Does anyone have a headache yet? We feel like we’ve been ten rounds with Mike Tyson, and then forced to sit an advanced mathematics class at Oxford University. We succinctly summarised yesterday’s next generation RAM saga in a post late last night, but the details have changed ever so slightly today. Strap yourselves in folks, because this gets more complicated than quantum physics.

Digital Foundry reported yesterday that of the PlayStation 4’s total 8GB GDDR5 RAM, roughly 4.5GB would be available to developers. However, the publication noted that a further 1GB GDDR5 RAM could be accessed by studios if necessary. It’s since added that this so-called ‘flexible’ area is split into two parts, consisting of physical and virtual spaces.

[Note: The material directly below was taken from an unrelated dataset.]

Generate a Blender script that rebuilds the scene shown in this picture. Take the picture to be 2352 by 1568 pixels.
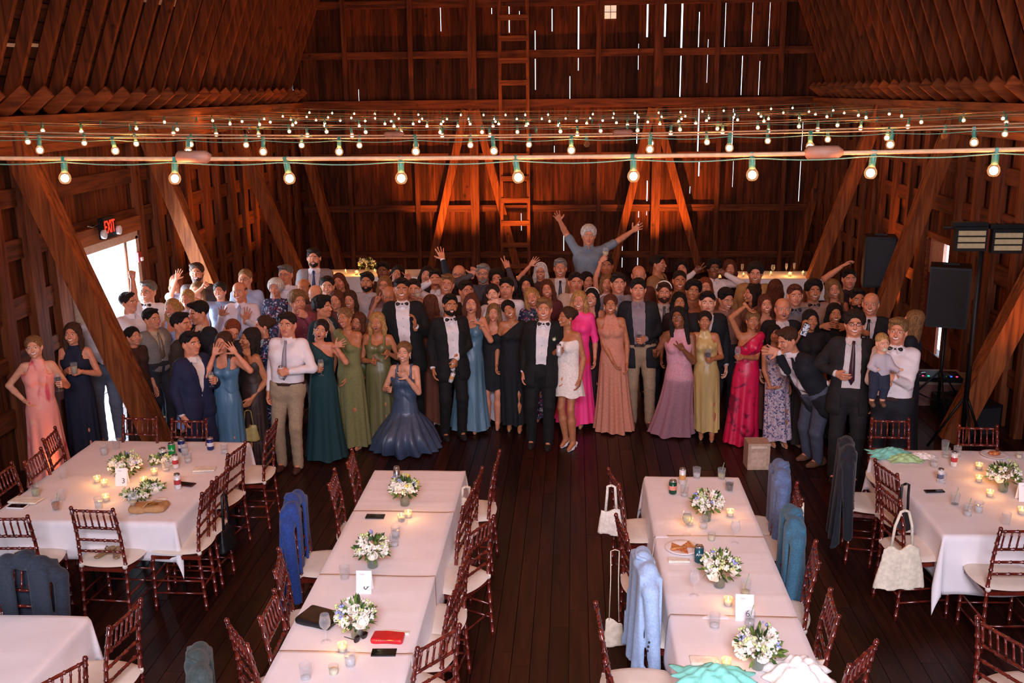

The latter, it reports, “introduces paging issues which impact performance”.

That means that, if accurate, yesterday’s reported 5.5GB GDDR5 RAM tally may actually be closer to 5GB. However, the platform holder has responded clarifying a few things. “The article states that ‘flexible’ memory is borrowed from the operating system, and must be returned when requested – that’s not actually the case,” a spokesperson said. While it didn’t reveal numbers, the company noted that the ‘flexible’ area is fully available for games, enabling “some very nice FreeBSD virtual memory functionality”. Uh-huh.

Given the increasing complexities, it’s becoming much more difficult for anyone without a computer science degree to interpret what all of this actually means, but we still stick by yesterday’s analysis. The amount of non-game RAM is likely to be reduced throughout the console’s lifespan, providing developers with more resources to work with as the operating system is streamlined. We're going for a lie down.